• **TO DO**
Starting at the first line of the data, please print exactly those lines through the one that holds "F, CZ, HOR = 1667.0, 161.0, 298.0", omitting every picture.

*-*-*

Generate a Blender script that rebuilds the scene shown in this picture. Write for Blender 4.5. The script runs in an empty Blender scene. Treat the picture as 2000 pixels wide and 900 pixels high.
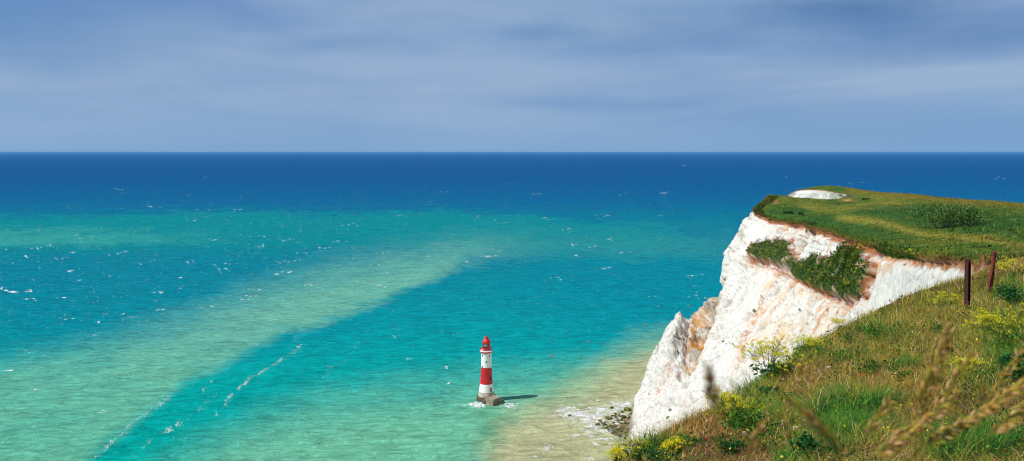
import bpy, math, random
import numpy as np
rng = np.random.default_rng(7)
random.seed(7)
sc = bpy.context.scene
COL = sc.collection
F, CZ, HOR = 1667.0, 161.0, 298.0        # focal length in photo pixels, eye height above the sea, horizon row

# ------------------------------------------------------------------ helpers
def srgb(r, g, b):
    f = lambda c: (c/255/12.92) if c/255 <= .04045 else ((c/255+.055)/1.055)**2.4
    return np.array([f(r), f(g), f(b)])
def pt(px, py, D):
    return ((px-1000)/F*D, D, CZ-(py-HOR)/F*D)
def wat(px, py, z=0.0):
    D = (CZ-z)*F/(np.asarray(py, float)-HOR)
    return (np.asarray(px, float)-1000)/F*D, D
def proj(x, y, z):
    yy = np.maximum(y, .5)
    return 1000+F*x/yy, HOR+F*(CZ-z)/yy
def sst(e0, e1, x):
    t = np.clip((x-e0)/(e1-e0), 0, 1); return t*t*(3-2*t)
def hermite(xs, ys, q):
    xs = np.asarray(xs, float); ys = np.asarray(ys, float); q = np.asarray(q, float)
    d = np.diff(ys)/np.diff(xs); m = np.empty_like(ys)
    m[0], m[-1] = d[0], d[-1]
    m[1:-1] = np.where(d[:-1]*d[1:] > 0, 2*d[:-1]*d[1:]/(d[:-1]+d[1:]+1e-12), 0)
    i = np.clip(np.searchsorted(xs, q)-1, 0, len(xs)-2)
    h = xs[i+1]-xs[i]; t = np.clip((q-xs[i])/h, 0, 1)
    return ((2*t**3-3*t**2+1)*ys[i]+(t**3-2*t**2+t)*h*m[i]+(-2*t**3+3*t**2)*ys[i+1]+(t**3-t**2)*h*m[i+1])
def _h(ix, iy, iz, s):
    n = (ix.astype(np.int64)*374761393+iy.astype(np.int64)*668265263+iz.astype(np.int64)*2147483647+s*974711) & 0xffffffff
    n = ((n ^ (n >> 13))*1274126177) & 0xffffffff
    n = ((n ^ (n >> 16))*2246822519) & 0xffffffff
    return ((n ^ (n >> 15)) & 0xffffff)/float(0xffffff)
def vnoise(x, y, z=0.0, s=0):
    x, y, z = np.broadcast_arrays(np.asarray(x, float), np.asarray(y, float), np.asarray(z, float))
    ix, iy, iz = np.floor(x), np.floor(y), np.floor(z)
    fx, fy, fz = x-ix, y-iy, z-iz
    fx, fy, fz = [f*f*f*(f*(f*6-15)+10) for f in (fx, fy, fz)]
    r = 0
    for a in (0, 1):
        for b in (0, 1):
            for c in (0, 1):
                r = r+_h(ix+a, iy+b, iz+c, s)*(fx if a else 1-fx)*(fy if b else 1-fy)*(fz if c else 1-fz)
    return r
def fbm(x, y, z=0.0, s=0, o=4, g=.5):
    r, a, t, k = 0, 1, 0, 1
    for i in range(o):
        r = r+a*(vnoise(np.asarray(x)*k, np.asarray(y)*k, np.asarray(z)*k, s+i*17)*2-1); t += a; a *= g; k *= 2.03
    return r/t
def seg_dist(px, py, pts):
    d = np.full(np.shape(px), 1e9)
    for (x0, y0), (x1, y1) in zip(pts[:-1], pts[1:]):
        dx, dy = x1-x0, y1-y0
        t = np.clip(((px-x0)*dx+(py-y0)*dy)/(dx*dx+dy*dy+1e-9), 0, 1)
        d = np.minimum(d, np.hypot(px-x0-t*dx, py-y0-t*dy))
    return d
def poly_sd(px, py, pts):
    """signed distance, positive inside"""
    P = list(pts)+[pts[0]]
    ins = np.zeros(np.shape(px), bool)
    for (x0, y0), (x1, y1) in zip(P[:-1], P[1:]):
        if y0 == y1: continue
        c = ((y0 > py) != (y1 > py)) & (px < (x1-x0)*(py-y0)/(y1-y0)+x0)
        ins ^= c
    d = seg_dist(px, py, P)
    return np.where(ins, d, -d)
def mixc(c, col, m):
    return c*(1-m[..., None])+np.asarray(col)*m[..., None]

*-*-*

• **RESULT FOR THIS TASK**
Generate a Blender script that rebuilds the scene shown in this picture. Write for Blender 4.5. The script runs in an empty Blender scene. Treat the picture as 2000 pixels wide and 900 pixels high.
import bpy, math, random
import numpy as np
rng = np.random.default_rng(7)
random.seed(7)
sc = bpy.context.scene
COL = sc.collection
F, CZ, HOR = 1667.0, 161.0, 298.0        # focal length in photo pixels, eye height above the sea, horizon row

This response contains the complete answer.